> [STATED GOAL]:
Copy from the first line below down to and including the line with "from mathutils import Vector, Matrix". Skip the pictures.

> [DATA]:
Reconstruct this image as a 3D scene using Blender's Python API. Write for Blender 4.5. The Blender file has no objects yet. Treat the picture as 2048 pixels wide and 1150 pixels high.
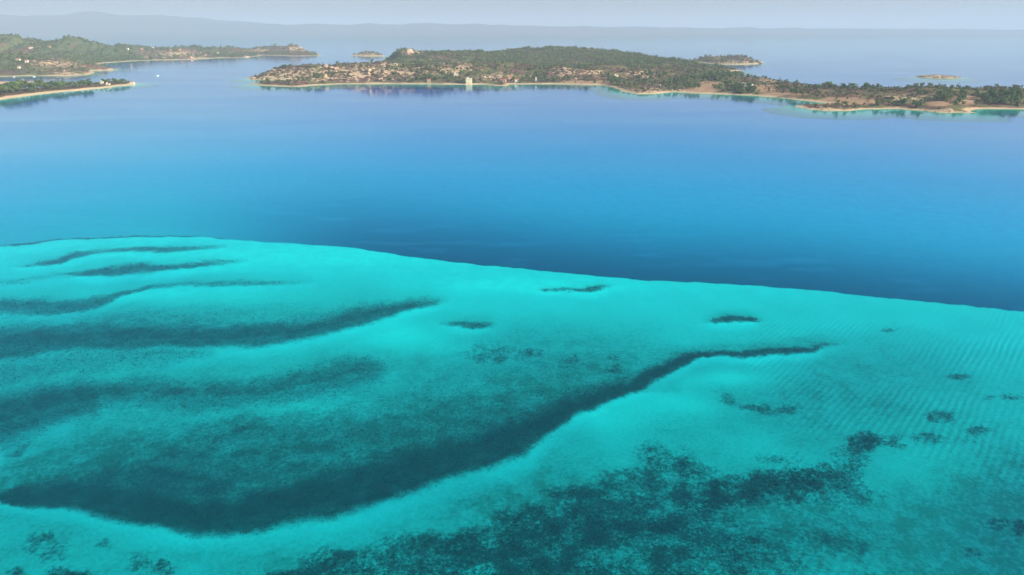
import bpy, bmesh, math, random
import numpy as np
from mathutils import Vector, Matrix

R = math.radians
random.seed(7)
rng = np.random.default_rng(7)
scene = bpy.context.scene
C = scene.collection

# ------------------------------------------------------------------ camera
CAM_H = 90.0
FOCAL = 1360.0                      # focal length in pixels of a 2048 wide frame
HORIZON = 60.0
PITCH = math.atan((575.0 - HORIZON) / FOCAL)
SP, CP = math.sin(PITCH), math.cos(PITCH)
cam_data = bpy.data.cameras.new('drone_camera')
cam_data.sensor_width = 36.0
cam_data.lens = FOCAL / 2048.0 * 36.0
cam_data.clip_start = 1.0
cam_data.clip_end = 200000.0
cam = bpy.data.objects.new('drone_camera', cam_data)
cam.location = (0, 0, CAM_H)
cam.rotation_euler = (math.pi / 2 - PITCH, 0, 0)
C.objects.link(cam)
scene.camera = cam

# ------------------------------------------------------------------ sky, sun, exposure
SUN_EL, SUN_AZ = 27.0, 112.0        # azimuth clockwise from the viewing direction
world = bpy.data.worlds.new('World')
scene.world = world
world.use_nodes = True
wn = world.node_tree
wn.nodes.clear()
sky = wn.nodes.new('ShaderNodeTexSky')
sky.sky_type = 'NISHITA'
sky.sun_disc = False
sky.sun_elevation = R(SUN_EL)
sky.sun_rotation = R(SUN_AZ)
sky.altitude = 90
sky.air_density = 1.0
sky.dust_density = 3.0
sky.ozone_density = 1.5
bg = wn.nodes.new('ShaderNodeBackground')
bg.inputs['Strength'].default_value = 0.13
wo = wn.nodes.new('ShaderNodeOutputWorld')
wn.links.new(sky.outputs[0], bg.inputs['Color'])
wn.links.new(bg.outputs[0], wo.inputs['Surface'])

sun_data = bpy.data.lights.new('sun', 'SUN')
sun_data.energy = 4.8
sun_data.angle = R(0.5)
sun_data.color = (1.0, 0.87, 0.69)
sun = bpy.data.objects.new('sun', sun_data)
sd = Vector((math.cos(R(SUN_EL)) * math.sin(R(SUN_AZ)), math.cos(R(SUN_EL)) * math.cos(R(SUN_AZ)), math.sin(R(SUN_EL))))
sun.rotation_euler = sd.to_track_quat('Z', 'Y').to_euler()
sun.location = (400, -200, 400)
C.objects.link(sun)

scene.view_settings.view_transform = 'Standard'
scene.view_settings.look = 'None'
scene.view_settings.exposure = 0.50
scene.view_settings.gamma = 1.0
scene.view_settings.use_curve_mapping = False
scene.cycles.max_bounces = 8
scene.cycles.diffuse_bounces = 2
scene.cycles.glossy_bounces = 2
scene.cycles.transmission_bounces = 2
scene.cycles.volume_bounces = 1
scene.cycles.transparent_max_bounces = 12
scene.cycles.use_denoising = True
scene.cycles.sample_clamp_indirect = 4.0
try:
    scene.cycles.denoiser = 'OPENIMAGEDENOISE'
    scene.cycles.denoising_input_passes = 'RGB_ALBEDO_NORMAL'
    scene.cycles.denoising_prefilter = 'ACCURATE'
except Exception:
    pass

HAZE_DENSITY = 1.15e-4
HAZE_COLOR = (0.59, 0.66, 0.80)
WATER_ABSORB = (1.2, 0.025, 0.004)     # per metre, red green blue

# ------------------------------------------------------------------ survey: photograph pixel <-> sea level point
def ground(px, py, z=0.0):
    """Point at height z seen at that place of the 2048 x 1150 photograph."""
    u, v = px - 1024.0, py - 575.0
    t = (CAM_H - z) / (FOCAL * SP + v * CP)
    return u * t, (FOCAL * CP - v * SP) * t

def to_pixel(x, y, z):
    w = CAM_H - z
    depth = y * CP + w * SP
    up = y * SP - w * CP
    return 1024 + FOCAL * x / depth, 575 - FOCAL * up / depth

def height_for(px, py_ground, py_top):
    x, y = ground(px, py_ground)
    k = (575.0 - py_top) / FOCAL
    w = y * (SP - k * CP) / (CP + k * SP)
    return CAM_H - w

def gline(pts):
    return np.array([ground(*p) for p in pts])

# ------------------------------------------------------------------ numeric helpers
def smooth(a, b, x):
    t = np.clip((x - a) / (b - a), 0, 1)
    return t * t * (3 - 2 * t)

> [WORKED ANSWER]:
Reconstruct this image as a 3D scene using Blender's Python API. Write for Blender 4.5. The Blender file has no objects yet. Treat the picture as 2048 pixels wide and 1150 pixels high.
import bpy, bmesh, math, random
import numpy as np
from mathutils import Vector, Matrix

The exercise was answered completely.